Dos y media de la madrugada cuando
escribo este artículo. Estoy sentado frente a un escritorio fácil de describir
porque es el que siempre encontramos en cualquier hotel de cuatro estrellas que
se precie. Sobre él, una libretilla en blanco con un bolígrafo que está
diciendo méteme en la maleta junto al gel de baño, la esponja limpiazapatos, el
peine y los pañuelitos de papel que todos nos llevamos de los hoteles. En fin,
que aquí estoy triste, apesadumbrado y con un pesado sentimiento de culpa motivado
por la comilona que acabo de zamparme hace unos minutos entre pecho y espalda.
Semanas de cenas espartanas, danacoles para librarse del colesterol malo, productos
light, leche desnatada, ensaladas con todos sus avíos, tres litros de agua
diarios y cervezas ni olerlas… para esto (mientras digo esto último, observo
con desagrado la barriguita prominente que de la noche a la mañana ha aflorado
en mi apolínea figura). Todo por la maldita tentación. Por ese diablillo que,
situado a la izquierda de mi hombro, me susurraba al oído que esa barbacoa
llevaba mi nombre.
Debería haberle hecho caso al angelito que, a mi derecha, me
alertaba de los efectos de ingerir esos grasientos productos del demonio. Pero
no. Sucumbí y me puse como el quico. Jamoncito, queso bien curado, aceitunitas
de las gordas, langostinos tigre y paté de cabracho con dos jarras de cerveza
hasta arriba… como entrantes. Después, presa y secreto ibérico, longanizas
interminables, choricitos criollos y morcillitas de Burgos, regado todo con un
excelente vino de la Denominación Utiel-Requena (no sé si les dije que este
pasado fin de semana me he venido de visita a esta comarca vitivinícola
valenciana). De postre, mouse de chocolate, chupito de hierbas y dos cubatitas
de ron con cola con unos cacahuetes acaramelados y unas palomitas de maíz que
terminaron de hincharme como un globo. Un homenaje por derecho. Una comilona
“de categoría”, como diría mi amigo Nacho Sacaluga. Pero lo malo ¡qué digo lo
malo, lo peor! estaba por venir. Era la una de la madrugada cuando me levanté
del restaurante y entonces lo noté. ¿Quién me ha atado a la silla?, pensé. Casi
no podía levantarme de lo lleno que estaba. Pagué y me dirigí al hotel
despacio, con un puntito… digamos que gracioso.
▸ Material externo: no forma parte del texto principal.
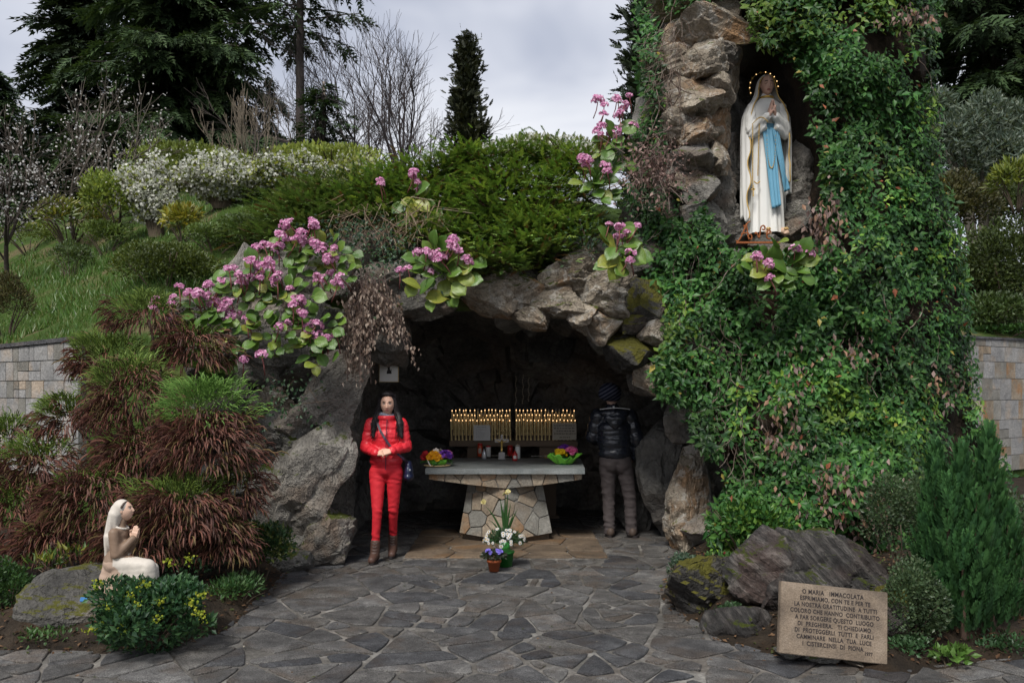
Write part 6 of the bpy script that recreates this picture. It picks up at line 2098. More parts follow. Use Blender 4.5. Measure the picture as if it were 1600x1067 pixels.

Ya por entonces comenzaba a notar
un desagradable sentimiento de culpa por el crimen culinario perpetrado en mi
organismo en las últimas horas y que se hacía patente en la pesadez de estómago
que aún perdura. Pensé que con una buena dormilona se pasaría todo, pero no.
Tras cientos de vueltas en la cama me levanté sudando como un pato y aquí
estoy. Frente al ordenador. Pensando en que la realidad supera, la mayor parte
de las veces, cualquiera de las inspiraciones a las que acudo para escribir
artículos como éste. En fin, son las tres y media y me acuesto. Mañana… será
otro día. Un saludo para los cinco lectores de Viva Jerez que aún me quedan
(contando a mi padre y a mis tres titos). ¿Es usted el quinto? Gracias, amigo.